The answer to this is very clear in the National Rail Conditions of Carriage and I'm sorry to say I disagree with
yorkie.
NRCoC 10 states:
The validity of a ticket may:
a) be restricted to; or
b) prohibit
travel in the trains of a particular Train Company or Train Companies.
"Train Company" is expressly defined in Appendix A as:
a company operating passenger railway services which is required to apply these Conditions to its tickets under a condition of the Passenger Licence granted to it by the Office of Rail Regulation. A list of these companies can be found in Appendix C. “Train Companies” means all or more than one of these Companies[.]
(Emphasis added.) Because this phrase is expressly defined in the contract, it supersedes any traditional dictionary definition of the words.
Appendix C lists the "Train Companies" (as of the most recent 19 July 2015 version) as:
Govia Thameslink Railway Ltd (trading as Great Northern)

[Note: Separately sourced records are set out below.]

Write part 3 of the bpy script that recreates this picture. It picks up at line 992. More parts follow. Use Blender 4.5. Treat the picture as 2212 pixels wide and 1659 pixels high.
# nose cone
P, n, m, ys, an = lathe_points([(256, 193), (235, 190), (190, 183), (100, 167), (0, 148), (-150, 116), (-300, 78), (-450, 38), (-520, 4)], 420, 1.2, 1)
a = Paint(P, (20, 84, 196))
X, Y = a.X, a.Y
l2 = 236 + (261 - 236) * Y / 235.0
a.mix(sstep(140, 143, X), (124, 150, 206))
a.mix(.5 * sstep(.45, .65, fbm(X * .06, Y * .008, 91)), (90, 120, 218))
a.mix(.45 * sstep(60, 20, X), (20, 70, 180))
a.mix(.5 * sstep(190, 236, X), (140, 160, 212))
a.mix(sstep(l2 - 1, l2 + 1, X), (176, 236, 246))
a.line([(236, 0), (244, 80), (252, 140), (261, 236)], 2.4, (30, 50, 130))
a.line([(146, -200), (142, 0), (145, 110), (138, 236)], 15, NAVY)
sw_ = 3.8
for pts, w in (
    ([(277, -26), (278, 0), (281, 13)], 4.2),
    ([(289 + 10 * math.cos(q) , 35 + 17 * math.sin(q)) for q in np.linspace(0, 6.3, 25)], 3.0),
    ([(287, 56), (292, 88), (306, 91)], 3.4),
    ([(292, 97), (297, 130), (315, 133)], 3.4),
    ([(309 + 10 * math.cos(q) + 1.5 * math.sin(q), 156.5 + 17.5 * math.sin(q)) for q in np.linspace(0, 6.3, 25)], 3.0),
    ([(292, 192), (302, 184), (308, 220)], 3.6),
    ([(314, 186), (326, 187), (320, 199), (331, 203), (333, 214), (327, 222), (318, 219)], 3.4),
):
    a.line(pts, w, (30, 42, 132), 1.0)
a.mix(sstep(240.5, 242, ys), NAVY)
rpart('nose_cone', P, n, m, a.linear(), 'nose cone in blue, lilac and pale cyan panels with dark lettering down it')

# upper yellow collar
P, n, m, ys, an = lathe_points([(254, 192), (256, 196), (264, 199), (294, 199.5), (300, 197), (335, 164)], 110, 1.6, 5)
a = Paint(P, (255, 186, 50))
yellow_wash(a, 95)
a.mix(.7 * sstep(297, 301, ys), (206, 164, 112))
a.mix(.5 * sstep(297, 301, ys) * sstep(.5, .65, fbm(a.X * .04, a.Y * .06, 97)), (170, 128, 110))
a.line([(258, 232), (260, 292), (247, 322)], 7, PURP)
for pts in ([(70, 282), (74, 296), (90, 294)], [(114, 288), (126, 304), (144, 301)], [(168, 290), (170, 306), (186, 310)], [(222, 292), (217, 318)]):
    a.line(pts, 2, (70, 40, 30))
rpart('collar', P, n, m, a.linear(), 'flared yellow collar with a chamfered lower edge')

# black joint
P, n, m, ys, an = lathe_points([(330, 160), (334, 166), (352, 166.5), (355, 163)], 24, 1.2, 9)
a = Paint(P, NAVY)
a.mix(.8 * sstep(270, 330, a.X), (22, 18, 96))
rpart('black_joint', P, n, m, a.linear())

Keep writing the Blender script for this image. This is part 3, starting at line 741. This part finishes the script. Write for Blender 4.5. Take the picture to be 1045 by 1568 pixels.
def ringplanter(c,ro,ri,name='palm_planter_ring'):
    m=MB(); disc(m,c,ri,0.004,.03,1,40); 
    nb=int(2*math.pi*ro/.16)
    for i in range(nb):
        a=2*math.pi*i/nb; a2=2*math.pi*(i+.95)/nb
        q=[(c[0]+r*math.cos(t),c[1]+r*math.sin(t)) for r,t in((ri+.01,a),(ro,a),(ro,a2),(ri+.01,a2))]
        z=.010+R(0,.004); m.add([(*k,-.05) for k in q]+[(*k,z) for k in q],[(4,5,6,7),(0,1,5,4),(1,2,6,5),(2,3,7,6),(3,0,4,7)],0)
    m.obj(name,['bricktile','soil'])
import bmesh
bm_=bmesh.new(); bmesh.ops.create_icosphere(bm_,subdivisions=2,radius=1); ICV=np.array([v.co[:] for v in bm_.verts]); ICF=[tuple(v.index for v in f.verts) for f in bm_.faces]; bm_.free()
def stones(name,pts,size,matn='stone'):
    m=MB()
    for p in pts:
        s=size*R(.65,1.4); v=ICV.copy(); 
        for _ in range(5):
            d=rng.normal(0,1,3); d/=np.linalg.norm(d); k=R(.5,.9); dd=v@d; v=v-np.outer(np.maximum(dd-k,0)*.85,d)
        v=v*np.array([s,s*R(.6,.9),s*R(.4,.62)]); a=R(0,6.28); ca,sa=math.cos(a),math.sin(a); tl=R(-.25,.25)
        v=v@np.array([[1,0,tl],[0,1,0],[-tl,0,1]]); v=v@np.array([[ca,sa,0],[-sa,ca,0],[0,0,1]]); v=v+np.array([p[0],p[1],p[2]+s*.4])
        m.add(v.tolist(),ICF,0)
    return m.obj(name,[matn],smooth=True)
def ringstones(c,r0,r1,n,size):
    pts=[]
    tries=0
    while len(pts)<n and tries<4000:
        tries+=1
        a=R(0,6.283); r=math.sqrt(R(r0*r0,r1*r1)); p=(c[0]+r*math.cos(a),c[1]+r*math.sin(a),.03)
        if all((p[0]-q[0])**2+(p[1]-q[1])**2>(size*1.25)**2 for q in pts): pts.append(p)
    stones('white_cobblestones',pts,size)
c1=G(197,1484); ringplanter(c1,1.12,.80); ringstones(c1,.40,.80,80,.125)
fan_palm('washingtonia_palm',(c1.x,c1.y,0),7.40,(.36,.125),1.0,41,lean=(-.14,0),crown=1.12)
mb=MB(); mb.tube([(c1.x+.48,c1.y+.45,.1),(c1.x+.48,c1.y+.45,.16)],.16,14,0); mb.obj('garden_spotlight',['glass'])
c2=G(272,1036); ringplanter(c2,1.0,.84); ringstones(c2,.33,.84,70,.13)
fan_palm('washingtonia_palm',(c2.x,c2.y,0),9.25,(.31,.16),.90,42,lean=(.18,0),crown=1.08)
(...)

Govia Thameslink Railway Ltd (trading as Thameslink)
[...]
Southern Railway Limited (trading as Southern)
Southern Railway Limited (trading as Gatwick Express)
Recognising that this list may be out of date, the appendix also expressly refers to the National Rail website for a current list.
The National Rail website lists the following Train Companies (
http://www.nationalrail.co.uk/tocs_maps/tocs/TrainOperators.aspx):
Gatwick Express
[...]
Great Northern
[...]
Southern
[...]
Thameslink
Thus, for the purposes of Condition 10 of the NRCoC, Gatwick Express, Great Northern, Southern and Thameslink are defined as separate Train Companies, regardless of whether they are in fact merely brands of the same corporate entity.
I agree that this is not ideal for customers, but it is completely unambiguous in the contract.
Clearly these rules should be relaxed when a Southern service is operating in Thameslink livery or vice versa --- and I would hope they would be. But that is a separate issue.